Corridors and lobbies, I reckon, expand when needing to encompass rapidly-moving humans during overly-short intermissions. But suddenly time moves slowly again and the walls close on you when attending “Contact Groups” (these are the less formal and hence more effective ways of conducting discussions), where eternal negotiations take place. Take care, though: The non-linearity of spacetime implies that shifts in topics, or the inclusion or exclusion of critical texts, can occur so rapidly that one could easily miss an entire theme while blinking.

“What are you doing outside?!”, came to me the question while enjoying a short moment of rest. “They are dealing now with the Stakeholder Engagement Strategy!”. “How much did I miss?”, I ask; “They are discussing it already for a good hour”. Oops, I must have blinked for too long. Hallway expands, I commence a swift pace and enter the Plenary hall again.

Day 4 was allocated to at least three important themes from our perspective: Developing a “Stakeholder Engagement Strategy”, ensuring that it is mentioned and called for in the IPBES texts but also receives dedicated budgets, and finally, ensuring that the MEP is provided with good (but not prescriptive) guidance for prioritizing requests.

A rough 14-hour day, lasting from 8:30 to 22:30, can be summarized by several achievements:

First, a section of the Work Programme of IPBES for 2014-2018 now explicitly requests the development of a Stakeholder Engagement Strategy. More so, while we were concerned that the diversity of relevant stakeholders is not fully recognized, the final (or I should be more careful and say “current”) texts are even better than we were hoping for, and explicitly state that the development of the strategy will be conducted in a cooperative, publically open process.

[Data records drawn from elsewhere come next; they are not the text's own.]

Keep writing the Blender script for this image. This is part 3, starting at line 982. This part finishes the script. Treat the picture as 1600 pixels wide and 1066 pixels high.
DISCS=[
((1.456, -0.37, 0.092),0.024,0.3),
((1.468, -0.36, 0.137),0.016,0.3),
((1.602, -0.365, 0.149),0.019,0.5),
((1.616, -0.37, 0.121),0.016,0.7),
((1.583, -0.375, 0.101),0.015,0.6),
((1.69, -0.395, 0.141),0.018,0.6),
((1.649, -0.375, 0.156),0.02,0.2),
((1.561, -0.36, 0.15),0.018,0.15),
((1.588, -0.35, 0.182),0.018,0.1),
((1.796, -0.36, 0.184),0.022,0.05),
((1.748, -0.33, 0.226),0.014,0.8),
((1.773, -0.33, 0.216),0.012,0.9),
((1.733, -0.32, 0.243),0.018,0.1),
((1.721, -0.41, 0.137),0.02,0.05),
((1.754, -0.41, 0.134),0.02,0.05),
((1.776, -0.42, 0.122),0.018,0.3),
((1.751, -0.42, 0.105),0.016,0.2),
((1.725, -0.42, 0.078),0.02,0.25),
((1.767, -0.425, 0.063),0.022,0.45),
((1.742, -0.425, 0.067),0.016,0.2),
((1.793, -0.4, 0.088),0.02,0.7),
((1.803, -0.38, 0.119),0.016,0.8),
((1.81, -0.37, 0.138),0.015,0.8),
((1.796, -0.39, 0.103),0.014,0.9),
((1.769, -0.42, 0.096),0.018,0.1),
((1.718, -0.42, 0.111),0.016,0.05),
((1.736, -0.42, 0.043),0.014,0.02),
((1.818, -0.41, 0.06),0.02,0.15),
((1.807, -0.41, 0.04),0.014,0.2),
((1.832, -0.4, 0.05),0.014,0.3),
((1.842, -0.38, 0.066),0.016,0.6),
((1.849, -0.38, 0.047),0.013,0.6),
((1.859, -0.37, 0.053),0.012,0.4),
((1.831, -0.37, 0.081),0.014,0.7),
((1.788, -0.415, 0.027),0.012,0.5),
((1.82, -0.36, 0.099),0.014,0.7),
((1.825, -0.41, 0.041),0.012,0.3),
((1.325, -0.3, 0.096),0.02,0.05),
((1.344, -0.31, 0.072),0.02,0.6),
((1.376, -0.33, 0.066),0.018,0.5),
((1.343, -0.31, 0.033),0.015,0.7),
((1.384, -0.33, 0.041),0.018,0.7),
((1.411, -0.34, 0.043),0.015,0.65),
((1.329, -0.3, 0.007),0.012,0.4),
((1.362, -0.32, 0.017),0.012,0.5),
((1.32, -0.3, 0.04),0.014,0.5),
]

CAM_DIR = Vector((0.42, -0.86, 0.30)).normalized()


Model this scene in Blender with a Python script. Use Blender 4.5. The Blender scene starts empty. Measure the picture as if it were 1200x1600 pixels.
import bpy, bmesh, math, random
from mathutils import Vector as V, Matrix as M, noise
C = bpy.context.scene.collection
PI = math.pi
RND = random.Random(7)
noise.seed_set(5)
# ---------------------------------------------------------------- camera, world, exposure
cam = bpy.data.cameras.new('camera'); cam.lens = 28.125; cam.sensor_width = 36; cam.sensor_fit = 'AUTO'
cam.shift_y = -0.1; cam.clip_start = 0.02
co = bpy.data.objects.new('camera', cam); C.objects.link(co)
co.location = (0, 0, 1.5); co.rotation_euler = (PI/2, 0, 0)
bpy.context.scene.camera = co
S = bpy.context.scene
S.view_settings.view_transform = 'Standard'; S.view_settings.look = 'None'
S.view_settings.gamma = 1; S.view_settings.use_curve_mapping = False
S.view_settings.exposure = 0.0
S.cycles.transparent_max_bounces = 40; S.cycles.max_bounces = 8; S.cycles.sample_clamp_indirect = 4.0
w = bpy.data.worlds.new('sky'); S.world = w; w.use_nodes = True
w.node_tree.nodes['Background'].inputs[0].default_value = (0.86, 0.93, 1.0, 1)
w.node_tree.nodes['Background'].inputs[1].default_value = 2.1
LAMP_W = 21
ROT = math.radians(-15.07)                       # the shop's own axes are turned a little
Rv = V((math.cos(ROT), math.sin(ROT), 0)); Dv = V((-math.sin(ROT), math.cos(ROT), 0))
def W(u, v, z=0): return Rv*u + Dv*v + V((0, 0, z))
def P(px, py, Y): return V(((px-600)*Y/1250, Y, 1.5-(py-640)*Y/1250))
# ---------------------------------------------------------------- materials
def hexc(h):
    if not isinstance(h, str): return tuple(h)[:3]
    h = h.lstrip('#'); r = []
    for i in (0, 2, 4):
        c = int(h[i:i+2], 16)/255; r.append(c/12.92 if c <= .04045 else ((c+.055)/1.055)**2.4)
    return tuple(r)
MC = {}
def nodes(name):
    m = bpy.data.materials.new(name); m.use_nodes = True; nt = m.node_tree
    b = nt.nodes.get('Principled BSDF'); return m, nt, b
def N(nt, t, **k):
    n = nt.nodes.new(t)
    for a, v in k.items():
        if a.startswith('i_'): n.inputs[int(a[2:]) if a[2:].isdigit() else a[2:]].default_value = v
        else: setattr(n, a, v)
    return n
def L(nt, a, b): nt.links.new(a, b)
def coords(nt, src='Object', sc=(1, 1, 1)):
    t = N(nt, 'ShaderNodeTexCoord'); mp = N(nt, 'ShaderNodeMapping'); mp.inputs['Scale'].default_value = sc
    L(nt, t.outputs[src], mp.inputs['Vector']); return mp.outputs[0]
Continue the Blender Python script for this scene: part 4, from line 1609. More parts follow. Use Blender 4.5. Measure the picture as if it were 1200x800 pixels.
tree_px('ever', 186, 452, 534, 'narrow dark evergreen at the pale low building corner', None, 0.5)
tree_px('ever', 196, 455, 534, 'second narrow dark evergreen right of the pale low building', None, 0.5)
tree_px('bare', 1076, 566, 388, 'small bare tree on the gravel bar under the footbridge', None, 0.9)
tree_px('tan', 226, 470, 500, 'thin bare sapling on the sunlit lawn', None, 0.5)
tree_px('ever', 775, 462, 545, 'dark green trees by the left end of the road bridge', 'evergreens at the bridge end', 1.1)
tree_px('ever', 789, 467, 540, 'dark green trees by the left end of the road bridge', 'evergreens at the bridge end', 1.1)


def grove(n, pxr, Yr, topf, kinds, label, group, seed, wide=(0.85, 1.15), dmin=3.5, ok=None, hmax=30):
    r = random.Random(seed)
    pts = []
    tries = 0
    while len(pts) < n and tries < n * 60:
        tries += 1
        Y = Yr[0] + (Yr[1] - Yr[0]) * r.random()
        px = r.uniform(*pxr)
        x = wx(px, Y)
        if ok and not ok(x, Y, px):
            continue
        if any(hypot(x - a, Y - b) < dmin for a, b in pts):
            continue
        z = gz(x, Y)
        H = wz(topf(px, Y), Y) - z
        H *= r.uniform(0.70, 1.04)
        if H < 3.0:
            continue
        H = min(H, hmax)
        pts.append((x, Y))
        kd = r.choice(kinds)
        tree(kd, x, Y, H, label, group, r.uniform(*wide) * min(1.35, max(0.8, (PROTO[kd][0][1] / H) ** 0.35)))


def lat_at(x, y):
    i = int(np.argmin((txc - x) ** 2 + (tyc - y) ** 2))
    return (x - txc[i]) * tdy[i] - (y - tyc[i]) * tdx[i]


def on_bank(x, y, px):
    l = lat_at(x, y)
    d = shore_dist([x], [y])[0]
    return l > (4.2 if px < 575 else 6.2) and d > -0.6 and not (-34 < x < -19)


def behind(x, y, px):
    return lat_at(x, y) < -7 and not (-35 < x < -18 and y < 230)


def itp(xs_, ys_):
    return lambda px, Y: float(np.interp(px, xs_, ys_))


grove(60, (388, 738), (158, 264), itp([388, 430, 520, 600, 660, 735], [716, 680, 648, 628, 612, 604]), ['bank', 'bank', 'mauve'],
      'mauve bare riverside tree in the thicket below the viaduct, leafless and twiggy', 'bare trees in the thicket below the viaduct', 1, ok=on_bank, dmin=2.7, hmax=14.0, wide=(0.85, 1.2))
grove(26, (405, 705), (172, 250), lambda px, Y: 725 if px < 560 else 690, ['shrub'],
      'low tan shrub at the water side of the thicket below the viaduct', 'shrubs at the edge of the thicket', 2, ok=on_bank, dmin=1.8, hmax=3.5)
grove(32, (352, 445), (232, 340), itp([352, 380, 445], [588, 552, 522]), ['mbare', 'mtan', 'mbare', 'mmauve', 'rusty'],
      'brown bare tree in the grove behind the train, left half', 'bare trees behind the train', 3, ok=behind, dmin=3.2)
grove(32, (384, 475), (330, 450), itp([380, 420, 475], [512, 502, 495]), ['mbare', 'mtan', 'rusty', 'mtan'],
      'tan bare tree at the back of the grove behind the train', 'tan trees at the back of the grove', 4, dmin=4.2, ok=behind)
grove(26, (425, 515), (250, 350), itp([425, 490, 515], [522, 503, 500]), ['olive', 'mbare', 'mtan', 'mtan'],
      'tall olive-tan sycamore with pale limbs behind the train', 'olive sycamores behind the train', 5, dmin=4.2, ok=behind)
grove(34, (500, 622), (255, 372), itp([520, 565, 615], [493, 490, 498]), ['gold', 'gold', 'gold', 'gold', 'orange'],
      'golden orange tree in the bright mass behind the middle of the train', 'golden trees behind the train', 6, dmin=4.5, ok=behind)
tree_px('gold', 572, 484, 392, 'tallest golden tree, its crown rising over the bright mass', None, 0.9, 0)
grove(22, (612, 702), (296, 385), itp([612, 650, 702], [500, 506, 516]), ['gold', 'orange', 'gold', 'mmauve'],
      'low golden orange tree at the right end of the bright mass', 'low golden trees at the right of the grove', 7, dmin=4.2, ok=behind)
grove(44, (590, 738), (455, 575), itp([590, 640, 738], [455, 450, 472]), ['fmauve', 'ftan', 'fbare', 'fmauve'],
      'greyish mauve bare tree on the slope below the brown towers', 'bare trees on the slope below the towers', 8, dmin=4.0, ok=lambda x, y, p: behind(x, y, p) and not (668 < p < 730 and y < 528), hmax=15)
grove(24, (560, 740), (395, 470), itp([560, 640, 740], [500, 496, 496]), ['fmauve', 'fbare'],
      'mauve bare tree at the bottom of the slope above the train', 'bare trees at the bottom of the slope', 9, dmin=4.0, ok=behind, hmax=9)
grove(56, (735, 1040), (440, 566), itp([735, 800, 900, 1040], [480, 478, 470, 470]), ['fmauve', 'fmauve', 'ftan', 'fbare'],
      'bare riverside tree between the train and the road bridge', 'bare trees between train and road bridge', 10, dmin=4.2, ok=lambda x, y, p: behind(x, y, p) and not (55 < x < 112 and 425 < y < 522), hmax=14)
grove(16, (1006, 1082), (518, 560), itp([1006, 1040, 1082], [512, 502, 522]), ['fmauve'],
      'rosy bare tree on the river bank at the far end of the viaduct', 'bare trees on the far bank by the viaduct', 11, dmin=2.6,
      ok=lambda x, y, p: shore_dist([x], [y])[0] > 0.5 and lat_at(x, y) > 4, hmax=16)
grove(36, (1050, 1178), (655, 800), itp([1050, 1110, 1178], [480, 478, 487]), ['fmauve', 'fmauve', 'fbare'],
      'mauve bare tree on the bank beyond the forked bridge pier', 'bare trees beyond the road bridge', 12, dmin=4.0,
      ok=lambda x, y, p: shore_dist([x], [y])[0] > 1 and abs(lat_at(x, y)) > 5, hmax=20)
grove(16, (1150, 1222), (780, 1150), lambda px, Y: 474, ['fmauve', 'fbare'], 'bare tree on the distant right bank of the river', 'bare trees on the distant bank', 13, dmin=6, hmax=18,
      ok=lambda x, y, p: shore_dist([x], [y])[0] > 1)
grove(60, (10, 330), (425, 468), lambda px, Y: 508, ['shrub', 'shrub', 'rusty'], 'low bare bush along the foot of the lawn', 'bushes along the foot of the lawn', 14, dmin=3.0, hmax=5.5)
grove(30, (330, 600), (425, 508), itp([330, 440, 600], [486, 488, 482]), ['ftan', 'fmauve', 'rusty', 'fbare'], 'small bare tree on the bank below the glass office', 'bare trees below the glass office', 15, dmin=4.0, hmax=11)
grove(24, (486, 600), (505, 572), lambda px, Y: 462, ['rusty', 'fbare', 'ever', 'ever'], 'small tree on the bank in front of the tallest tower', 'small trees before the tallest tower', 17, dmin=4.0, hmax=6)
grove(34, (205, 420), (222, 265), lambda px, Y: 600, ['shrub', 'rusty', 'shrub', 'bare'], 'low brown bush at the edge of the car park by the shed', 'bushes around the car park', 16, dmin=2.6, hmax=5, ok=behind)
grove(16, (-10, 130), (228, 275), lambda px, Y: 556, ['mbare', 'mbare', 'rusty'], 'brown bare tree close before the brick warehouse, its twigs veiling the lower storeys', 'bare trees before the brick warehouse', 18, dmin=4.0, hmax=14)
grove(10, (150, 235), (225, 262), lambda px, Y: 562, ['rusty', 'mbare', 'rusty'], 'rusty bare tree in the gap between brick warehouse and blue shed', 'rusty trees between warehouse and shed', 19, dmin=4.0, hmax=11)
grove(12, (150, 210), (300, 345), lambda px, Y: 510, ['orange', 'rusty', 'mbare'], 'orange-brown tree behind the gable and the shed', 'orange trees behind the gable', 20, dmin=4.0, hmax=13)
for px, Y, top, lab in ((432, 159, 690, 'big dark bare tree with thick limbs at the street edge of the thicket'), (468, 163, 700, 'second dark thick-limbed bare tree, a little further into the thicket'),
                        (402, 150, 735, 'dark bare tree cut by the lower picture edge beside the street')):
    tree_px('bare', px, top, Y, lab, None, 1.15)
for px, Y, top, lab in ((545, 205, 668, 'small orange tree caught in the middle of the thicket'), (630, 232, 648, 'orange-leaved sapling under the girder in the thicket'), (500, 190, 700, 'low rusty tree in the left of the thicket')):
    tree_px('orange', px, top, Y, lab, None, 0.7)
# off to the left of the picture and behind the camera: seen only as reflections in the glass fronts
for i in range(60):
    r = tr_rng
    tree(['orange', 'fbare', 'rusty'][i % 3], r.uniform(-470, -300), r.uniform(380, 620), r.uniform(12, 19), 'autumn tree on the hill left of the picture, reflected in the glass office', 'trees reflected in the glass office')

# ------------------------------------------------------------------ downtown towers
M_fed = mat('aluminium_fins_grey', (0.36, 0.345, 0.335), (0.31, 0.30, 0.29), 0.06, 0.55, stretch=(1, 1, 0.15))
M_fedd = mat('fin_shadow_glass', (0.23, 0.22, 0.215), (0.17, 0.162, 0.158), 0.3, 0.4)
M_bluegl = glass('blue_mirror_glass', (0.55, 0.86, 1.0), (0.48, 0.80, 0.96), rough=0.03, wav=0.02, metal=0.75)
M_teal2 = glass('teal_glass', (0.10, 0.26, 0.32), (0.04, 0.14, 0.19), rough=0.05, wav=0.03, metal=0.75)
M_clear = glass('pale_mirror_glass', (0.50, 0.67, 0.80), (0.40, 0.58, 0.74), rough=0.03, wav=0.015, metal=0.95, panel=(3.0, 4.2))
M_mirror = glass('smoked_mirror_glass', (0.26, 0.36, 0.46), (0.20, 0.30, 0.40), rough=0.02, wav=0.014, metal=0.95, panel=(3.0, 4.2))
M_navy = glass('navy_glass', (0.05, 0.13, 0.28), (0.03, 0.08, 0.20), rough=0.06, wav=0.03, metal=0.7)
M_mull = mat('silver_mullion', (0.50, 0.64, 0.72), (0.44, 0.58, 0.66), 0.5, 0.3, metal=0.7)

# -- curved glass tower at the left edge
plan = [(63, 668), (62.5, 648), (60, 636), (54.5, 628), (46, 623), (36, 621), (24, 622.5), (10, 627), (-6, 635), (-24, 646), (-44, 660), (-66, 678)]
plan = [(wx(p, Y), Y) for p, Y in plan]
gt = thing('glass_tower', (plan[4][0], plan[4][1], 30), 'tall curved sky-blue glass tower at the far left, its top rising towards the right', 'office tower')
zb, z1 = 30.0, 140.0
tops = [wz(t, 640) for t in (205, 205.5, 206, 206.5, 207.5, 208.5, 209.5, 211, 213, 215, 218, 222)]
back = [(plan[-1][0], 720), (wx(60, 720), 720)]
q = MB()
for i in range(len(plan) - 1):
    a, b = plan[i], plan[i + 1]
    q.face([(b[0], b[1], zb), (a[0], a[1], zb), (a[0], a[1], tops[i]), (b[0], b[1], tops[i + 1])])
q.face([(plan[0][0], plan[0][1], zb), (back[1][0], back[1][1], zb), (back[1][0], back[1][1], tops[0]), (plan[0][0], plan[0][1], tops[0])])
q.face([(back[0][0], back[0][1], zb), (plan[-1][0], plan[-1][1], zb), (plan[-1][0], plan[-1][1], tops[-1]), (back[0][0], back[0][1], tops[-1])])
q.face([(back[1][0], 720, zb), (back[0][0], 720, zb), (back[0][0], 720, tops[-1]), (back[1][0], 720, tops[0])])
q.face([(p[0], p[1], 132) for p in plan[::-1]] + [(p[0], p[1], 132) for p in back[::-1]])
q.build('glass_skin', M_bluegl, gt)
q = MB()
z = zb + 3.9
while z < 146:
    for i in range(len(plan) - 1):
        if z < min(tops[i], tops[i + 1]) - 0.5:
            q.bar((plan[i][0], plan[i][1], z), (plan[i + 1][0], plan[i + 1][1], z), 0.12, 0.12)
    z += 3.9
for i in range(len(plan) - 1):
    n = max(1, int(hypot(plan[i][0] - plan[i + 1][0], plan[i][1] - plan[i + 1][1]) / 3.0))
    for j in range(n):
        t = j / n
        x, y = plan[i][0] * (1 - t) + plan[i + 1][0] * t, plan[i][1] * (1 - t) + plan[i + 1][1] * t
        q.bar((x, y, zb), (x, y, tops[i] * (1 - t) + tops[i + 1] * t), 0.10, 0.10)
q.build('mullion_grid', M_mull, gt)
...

What else could we ask for...

Second, after a near-casual removal of a budget item relating to the actual facilitation of cooperation with bodies outside the IPBES, we were happy to see that the item was brought back and apparently there will be a dedicated person on communication and outreach, who could actively support the stakeholder engagement.

Finally, we were somewhat concerned about the texts relating to prioritization and particularly to the suggestion that MEP should give higher priority to suggestions made by governments: what if an excellent request comes from a small, single organization? Or more generally, why should we prescribe to the MEP how to prioritize at all? Surprisingly, after a split second of a discussion over this question, the two entire problematic sections were simply removed (- spacetime collapses for a split second, and resume a broad, slow expansion of happiness).

22:34, the hammer hits the Chair’s table for the last time and the silhouettes of exhausted human-beings are allowed to progress, empty-eyed, speech-centre switched off, towards the exit.